[The exercise] Please transcribe the listing below in full and word for word, without its pictures.

[Supplied data]
>> start

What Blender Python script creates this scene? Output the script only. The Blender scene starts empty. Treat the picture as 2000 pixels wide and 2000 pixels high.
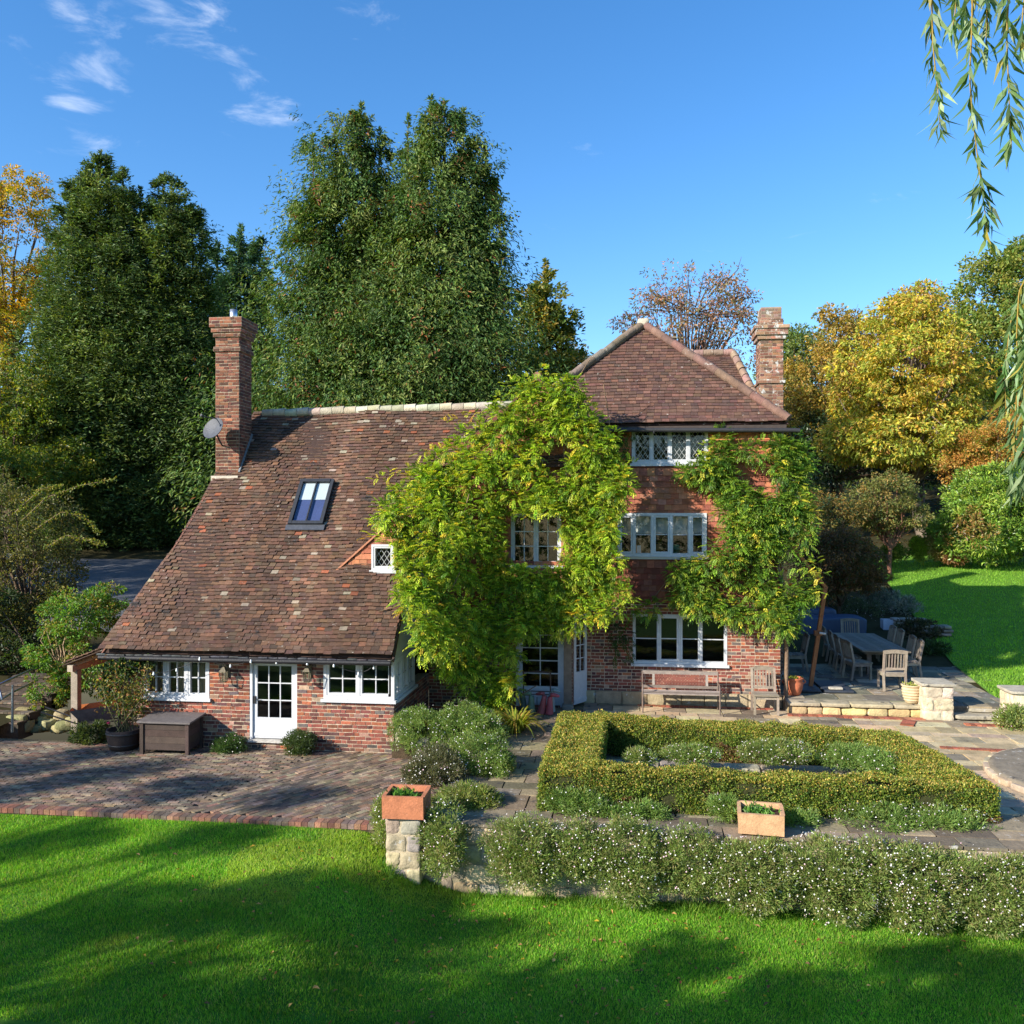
import bpy, math, random
import numpy as np
from mathutils import Vector, Matrix

# ------------------------------------------------------------------ camera, sky, sun, exposure
SC = bpy.context.scene
COL = SC.collection
FPX, PSI, HOR, ZC = 1755.0, math.atan(230 / 1755), 1005.0, 5.0
CP, SP = math.cos(PSI), math.sin(PSI)
cam = bpy.data.objects.new("camera", bpy.data.cameras.new("camera"))
COL.objects.link(cam)
cam.location = (0, 0, ZC)
cam.rotation_euler = (math.radians(90), 0, PSI)
cam.data.sensor_width = 36
cam.data.lens = 36 * FPX / 2000
cam.data.shift_y = 0.0025
cam.data.clip_start = 0.1
cam.data.clip_end = 2000
SC.camera = cam

SUN_AZ, SUN_EL = math.radians(50), math.radians(25.5)     # light travels to +X sin, +Y cos
to_sun = Vector((-math.sin(SUN_AZ) * math.cos(SUN_EL), -math.cos(SUN_AZ) * math.cos(SUN_EL), math.sin(SUN_EL)))
sun = bpy.data.objects.new("sun", bpy.data.lights.new("sun", "SUN"))
COL.objects.link(sun)
sun.data.energy = 4.9
sun.data.angle = math.radians(0.5)
sun.data.color = (1.0, 0.93, 0.82)
sun.rotation_euler = to_sun.to_track_quat('Z', 'Y').to_euler()
sun.location = to_sun * 60

W = bpy.data.worlds.new("World")
SC.world = W
W.use_nodes = True
nt = W.node_tree
nt.nodes.clear()
def _n(t, **k):
    n = nt.nodes.new(t)
    for a, b in k.items():
        setattr(n, a, b)
    return n
out = _n('ShaderNodeOutputWorld')
bg = _n('ShaderNodeBackground')
sky = _n('ShaderNodeTexSky', sky_type='NISHITA')
sky.sun_disc = False
sky.sun_elevation = SUN_EL
sky.sun_rotation = math.radians(180 + 50)
sky.air_density = 1.0
sky.dust_density = 0.35
sky.ozone_density = 3.0
bg.inputs[1].default_value = 0.13
hs = _n('ShaderNodeHueSaturation')
hs.inputs['Saturation'].default_value = 1.24
hs.inputs['Value'].default_value = 1.0
tint = _n('ShaderNodeVectorMath', operation='MULTIPLY')
tint.inputs[1].default_value = (0.98, 0.985, 1.03)
nt.links.new(sky.outputs[0], tint.inputs[0])
nt.links.new(tint.outputs[0], hs.inputs['Color'])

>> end

[Task output]
What Blender Python script creates this scene? Output the script only. The Blender scene starts empty. Treat the picture as 2000 pixels wide and 2000 pixels high.
import bpy, math, random
import numpy as np
from mathutils import Vector, Matrix

# ------------------------------------------------------------------ camera, sky, sun, exposure
SC = bpy.context.scene
COL = SC.collection
FPX, PSI, HOR, ZC = 1755.0, math.atan(230 / 1755), 1005.0, 5.0
CP, SP = math.cos(PSI), math.sin(PSI)
cam = bpy.data.objects.new("camera", bpy.data.cameras.new("camera"))
COL.objects.link(cam)
cam.location = (0, 0, ZC)
cam.rotation_euler = (math.radians(90), 0, PSI)
cam.data.sensor_width = 36
cam.data.lens = 36 * FPX / 2000
cam.data.shift_y = 0.0025
cam.data.clip_start = 0.1
cam.data.clip_end = 2000
SC.camera = cam

SUN_AZ, SUN_EL = math.radians(50), math.radians(25.5)     # light travels to +X sin, +Y cos
to_sun = Vector((-math.sin(SUN_AZ) * math.cos(SUN_EL), -math.cos(SUN_AZ) * math.cos(SUN_EL), math.sin(SUN_EL)))
sun = bpy.data.objects.new("sun", bpy.data.lights.new("sun", "SUN"))
COL.objects.link(sun)
sun.data.energy = 4.9
sun.data.angle = math.radians(0.5)
sun.data.color = (1.0, 0.93, 0.82)
sun.rotation_euler = to_sun.to_track_quat('Z', 'Y').to_euler()
sun.location = to_sun * 60

W = bpy.data.worlds.new("World")
SC.world = W
W.use_nodes = True
nt = W.node_tree
nt.nodes.clear()
def _n(t, **k):
    n = nt.nodes.new(t)
    for a, b in k.items():
        setattr(n, a, b)
    return n
out = _n('ShaderNodeOutputWorld')
bg = _n('ShaderNodeBackground')
sky = _n('ShaderNodeTexSky', sky_type='NISHITA')
sky.sun_disc = False
sky.sun_elevation = SUN_EL
sky.sun_rotation = math.radians(180 + 50)
sky.air_density = 1.0
sky.dust_density = 0.35
sky.ozone_density = 3.0
bg.inputs[1].default_value = 0.13
hs = _n('ShaderNodeHueSaturation')
hs.inputs['Saturation'].default_value = 1.24
hs.inputs['Value'].default_value = 1.0
tint = _n('ShaderNodeVectorMath', operation='MULTIPLY')
tint.inputs[1].default_value = (0.98, 0.985, 1.03)
nt.links.new(sky.outputs[0], tint.inputs[0])
nt.links.new(tint.outputs[0], hs.inputs['Color'])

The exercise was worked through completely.